An analysis of 50 companies that raised money through private placements with institutional investors, or through qualified institutional placements (QIP), since January 2010 shows that 72 per cent of these stocks are trading below the price at which institutions bought into their shares. Two-thirds of these stocks have under-performed the broader market index (CNX 500 Index) too. Nearly half of QIP stocks have incurred losses in excess of 20 per cent. Stocks such as Parsvnath Developers, Ansal Properties, Jubilant Organosys and Aksh Optofibre are trading well below half the issue price. The most severely affected sector is the usual suspect — real estate.

Collectively, such institutional investors have seen their portfolio suffer, as on date, a 27 per cent (annualised) erosion in value of their original investment.

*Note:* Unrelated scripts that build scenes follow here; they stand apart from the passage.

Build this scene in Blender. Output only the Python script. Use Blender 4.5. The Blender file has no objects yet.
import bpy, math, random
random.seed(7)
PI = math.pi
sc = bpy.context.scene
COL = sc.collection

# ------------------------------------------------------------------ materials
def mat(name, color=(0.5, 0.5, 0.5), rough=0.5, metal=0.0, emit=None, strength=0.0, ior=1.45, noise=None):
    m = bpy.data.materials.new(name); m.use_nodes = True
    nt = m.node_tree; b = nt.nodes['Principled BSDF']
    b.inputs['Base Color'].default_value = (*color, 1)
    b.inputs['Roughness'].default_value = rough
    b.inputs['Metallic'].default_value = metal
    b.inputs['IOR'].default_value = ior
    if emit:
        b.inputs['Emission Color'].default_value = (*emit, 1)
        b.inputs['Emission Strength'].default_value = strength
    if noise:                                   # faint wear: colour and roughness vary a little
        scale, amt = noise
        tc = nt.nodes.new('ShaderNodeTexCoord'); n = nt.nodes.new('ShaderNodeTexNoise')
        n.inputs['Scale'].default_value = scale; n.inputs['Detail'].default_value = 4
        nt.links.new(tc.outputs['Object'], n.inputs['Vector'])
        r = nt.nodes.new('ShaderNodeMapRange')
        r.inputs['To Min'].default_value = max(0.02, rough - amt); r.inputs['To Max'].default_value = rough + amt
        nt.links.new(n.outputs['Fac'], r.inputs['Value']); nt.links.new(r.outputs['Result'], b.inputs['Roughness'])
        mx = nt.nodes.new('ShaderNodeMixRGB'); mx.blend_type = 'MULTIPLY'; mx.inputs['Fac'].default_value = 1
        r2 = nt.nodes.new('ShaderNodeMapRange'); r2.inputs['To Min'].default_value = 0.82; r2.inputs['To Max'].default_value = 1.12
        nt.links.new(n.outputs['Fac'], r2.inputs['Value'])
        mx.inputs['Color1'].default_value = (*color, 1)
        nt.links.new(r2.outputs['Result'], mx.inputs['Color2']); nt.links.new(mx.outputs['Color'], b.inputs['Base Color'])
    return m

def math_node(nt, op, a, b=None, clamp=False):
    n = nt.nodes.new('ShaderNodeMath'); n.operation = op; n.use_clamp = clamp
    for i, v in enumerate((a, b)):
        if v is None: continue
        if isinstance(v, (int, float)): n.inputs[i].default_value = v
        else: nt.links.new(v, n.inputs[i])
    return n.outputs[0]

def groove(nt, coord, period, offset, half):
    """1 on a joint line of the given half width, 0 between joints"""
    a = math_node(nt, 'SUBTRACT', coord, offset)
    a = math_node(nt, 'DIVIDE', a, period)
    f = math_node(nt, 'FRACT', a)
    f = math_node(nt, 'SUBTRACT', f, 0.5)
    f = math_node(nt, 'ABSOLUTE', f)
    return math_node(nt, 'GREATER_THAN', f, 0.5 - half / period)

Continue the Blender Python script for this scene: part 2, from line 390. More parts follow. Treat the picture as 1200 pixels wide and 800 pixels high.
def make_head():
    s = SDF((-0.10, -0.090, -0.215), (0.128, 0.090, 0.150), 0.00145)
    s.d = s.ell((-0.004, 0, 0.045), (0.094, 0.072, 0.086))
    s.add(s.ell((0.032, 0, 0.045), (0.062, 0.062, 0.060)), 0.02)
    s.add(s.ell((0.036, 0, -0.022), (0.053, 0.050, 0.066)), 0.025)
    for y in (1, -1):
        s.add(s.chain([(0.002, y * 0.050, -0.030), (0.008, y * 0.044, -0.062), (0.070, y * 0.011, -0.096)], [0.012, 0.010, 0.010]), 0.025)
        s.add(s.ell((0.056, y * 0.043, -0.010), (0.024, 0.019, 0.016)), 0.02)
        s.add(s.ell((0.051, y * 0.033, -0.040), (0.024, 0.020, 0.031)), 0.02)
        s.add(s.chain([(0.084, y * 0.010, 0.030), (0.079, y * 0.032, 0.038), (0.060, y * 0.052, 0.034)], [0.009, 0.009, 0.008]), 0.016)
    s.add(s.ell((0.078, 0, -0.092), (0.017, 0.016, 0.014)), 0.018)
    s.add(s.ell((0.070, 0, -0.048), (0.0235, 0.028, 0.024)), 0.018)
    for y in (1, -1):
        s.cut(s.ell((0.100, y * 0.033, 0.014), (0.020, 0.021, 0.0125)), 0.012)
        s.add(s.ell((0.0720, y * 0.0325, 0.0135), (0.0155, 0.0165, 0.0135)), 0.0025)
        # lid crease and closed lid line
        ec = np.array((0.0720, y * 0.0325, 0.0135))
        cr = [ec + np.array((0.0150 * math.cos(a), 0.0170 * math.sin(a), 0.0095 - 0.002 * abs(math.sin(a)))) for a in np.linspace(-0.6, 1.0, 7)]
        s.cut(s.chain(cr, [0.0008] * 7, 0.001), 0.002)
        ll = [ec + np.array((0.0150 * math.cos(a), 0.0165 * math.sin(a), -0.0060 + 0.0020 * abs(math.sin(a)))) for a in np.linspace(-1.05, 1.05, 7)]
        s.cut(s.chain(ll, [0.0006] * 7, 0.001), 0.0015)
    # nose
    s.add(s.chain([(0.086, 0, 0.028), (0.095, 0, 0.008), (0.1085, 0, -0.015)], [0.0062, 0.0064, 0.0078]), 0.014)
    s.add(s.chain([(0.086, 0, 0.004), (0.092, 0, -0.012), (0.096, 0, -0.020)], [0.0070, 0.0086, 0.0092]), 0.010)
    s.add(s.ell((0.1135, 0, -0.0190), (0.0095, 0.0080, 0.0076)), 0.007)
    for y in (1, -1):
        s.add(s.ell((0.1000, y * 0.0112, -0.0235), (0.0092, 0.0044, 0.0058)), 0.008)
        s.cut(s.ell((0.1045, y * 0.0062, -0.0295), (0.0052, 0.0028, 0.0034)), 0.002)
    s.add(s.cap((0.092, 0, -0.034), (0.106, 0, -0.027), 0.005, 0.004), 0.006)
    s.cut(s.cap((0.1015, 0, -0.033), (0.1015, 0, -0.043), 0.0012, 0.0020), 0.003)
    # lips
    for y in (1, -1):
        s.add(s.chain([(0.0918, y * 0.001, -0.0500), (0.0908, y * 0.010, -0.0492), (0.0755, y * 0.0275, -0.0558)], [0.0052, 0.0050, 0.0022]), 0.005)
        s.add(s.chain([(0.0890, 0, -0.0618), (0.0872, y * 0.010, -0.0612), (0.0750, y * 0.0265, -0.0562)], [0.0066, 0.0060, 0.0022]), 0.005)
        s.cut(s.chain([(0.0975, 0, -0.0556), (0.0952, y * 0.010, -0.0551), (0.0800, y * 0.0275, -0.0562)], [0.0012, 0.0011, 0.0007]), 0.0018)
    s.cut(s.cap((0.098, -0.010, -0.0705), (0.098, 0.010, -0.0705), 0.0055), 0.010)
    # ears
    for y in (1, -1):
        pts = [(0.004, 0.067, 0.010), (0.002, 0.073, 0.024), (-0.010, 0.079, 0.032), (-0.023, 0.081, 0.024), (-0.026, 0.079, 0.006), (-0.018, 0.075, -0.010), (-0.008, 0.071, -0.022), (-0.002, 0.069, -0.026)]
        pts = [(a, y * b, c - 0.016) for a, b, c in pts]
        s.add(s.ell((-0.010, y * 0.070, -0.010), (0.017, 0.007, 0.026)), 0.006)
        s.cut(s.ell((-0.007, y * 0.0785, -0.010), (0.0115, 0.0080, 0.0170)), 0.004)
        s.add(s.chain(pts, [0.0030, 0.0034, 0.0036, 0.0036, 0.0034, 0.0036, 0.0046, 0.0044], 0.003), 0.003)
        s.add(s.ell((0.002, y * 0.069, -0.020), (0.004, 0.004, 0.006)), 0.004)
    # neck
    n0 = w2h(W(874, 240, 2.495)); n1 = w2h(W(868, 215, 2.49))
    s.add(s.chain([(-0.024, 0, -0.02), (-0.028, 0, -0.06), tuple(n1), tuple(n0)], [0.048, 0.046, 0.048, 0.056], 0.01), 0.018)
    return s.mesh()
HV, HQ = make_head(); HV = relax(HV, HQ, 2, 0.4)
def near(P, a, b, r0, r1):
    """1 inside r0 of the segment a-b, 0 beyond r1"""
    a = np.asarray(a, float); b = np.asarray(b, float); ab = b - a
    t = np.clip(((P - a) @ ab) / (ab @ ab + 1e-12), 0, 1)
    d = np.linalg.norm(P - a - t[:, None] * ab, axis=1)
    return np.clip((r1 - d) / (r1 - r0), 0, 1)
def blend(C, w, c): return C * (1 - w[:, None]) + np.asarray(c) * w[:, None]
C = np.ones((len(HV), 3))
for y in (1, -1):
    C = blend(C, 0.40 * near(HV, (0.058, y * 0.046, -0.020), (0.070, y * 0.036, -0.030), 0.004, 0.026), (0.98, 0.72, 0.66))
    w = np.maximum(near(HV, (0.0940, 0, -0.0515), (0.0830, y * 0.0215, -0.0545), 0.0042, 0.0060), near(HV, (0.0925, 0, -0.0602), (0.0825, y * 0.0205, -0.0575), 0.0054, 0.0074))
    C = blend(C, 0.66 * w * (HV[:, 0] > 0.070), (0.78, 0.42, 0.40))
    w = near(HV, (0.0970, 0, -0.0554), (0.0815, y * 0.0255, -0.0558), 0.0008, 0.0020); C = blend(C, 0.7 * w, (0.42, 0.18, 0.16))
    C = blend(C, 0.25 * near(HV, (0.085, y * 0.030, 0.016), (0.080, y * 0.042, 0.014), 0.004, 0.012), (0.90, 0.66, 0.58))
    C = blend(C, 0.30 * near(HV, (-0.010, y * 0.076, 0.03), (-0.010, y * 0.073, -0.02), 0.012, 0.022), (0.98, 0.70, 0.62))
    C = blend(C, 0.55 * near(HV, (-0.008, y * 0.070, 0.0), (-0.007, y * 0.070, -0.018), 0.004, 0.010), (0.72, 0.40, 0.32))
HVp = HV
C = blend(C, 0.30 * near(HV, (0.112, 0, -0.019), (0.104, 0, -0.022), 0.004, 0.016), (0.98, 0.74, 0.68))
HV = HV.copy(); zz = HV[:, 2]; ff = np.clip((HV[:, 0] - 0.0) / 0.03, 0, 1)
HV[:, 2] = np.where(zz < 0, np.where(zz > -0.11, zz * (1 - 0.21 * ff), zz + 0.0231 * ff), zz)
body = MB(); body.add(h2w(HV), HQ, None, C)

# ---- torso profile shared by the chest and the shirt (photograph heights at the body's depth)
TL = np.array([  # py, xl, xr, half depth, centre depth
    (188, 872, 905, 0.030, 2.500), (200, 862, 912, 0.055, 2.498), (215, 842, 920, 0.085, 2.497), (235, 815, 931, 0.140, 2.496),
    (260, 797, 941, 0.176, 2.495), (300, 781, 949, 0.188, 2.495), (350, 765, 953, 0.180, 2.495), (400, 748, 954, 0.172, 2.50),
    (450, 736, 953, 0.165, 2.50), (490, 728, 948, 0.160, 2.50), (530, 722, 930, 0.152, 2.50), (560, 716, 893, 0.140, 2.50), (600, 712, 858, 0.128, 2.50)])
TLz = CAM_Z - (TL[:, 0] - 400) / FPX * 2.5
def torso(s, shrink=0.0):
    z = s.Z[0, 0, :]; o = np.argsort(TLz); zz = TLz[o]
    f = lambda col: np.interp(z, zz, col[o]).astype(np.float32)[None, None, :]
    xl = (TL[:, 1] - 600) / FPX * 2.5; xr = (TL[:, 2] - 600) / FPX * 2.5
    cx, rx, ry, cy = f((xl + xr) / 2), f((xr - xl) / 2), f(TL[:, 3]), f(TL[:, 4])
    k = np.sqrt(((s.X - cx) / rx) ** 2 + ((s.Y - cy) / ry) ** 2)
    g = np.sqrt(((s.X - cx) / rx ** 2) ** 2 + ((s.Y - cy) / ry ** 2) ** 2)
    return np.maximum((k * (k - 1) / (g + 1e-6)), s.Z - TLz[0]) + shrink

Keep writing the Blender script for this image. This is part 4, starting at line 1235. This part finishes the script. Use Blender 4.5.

In contrast, the CNX 500 Index (a broad measure of the market performance) has suffered only a 10 per cent loss an indication that a proactive approach of selecting stocks did not work for the institutional investors.

Stock picking by institutional investors in 2009 did not fare any better, as only one-third of the companies in which they picked up stocks are trading at a level above the issue price.

Bitten twice

While the poor performance in 2009 is understandable, as the majority of such cases were in the real estate sector, which continues to struggle, the cases backed by them in 2010 had a wider focus. But results have been just as disappointing. According to the data compiled by Bloomberg, companies raised around Rs 60,000 crore from institutional investors during the last two years.

Regulations of the Securities and Exchange Board of India prohibit companies from issuing shares at a discount to the prevailing market prices (two week's average or a six-monthly average whichever is higher). In the event, an investor availing of a preferential allotment of shares has to be certain that the current market price is justified by company fundamentals. The sample cases analysed reveal a mismatch between intrinsic worth and market-price based determination of issue price. Retail investors riding piggy back on institutional investors' decisions in the hope that such an approach would fetch better returns thus run an added risk.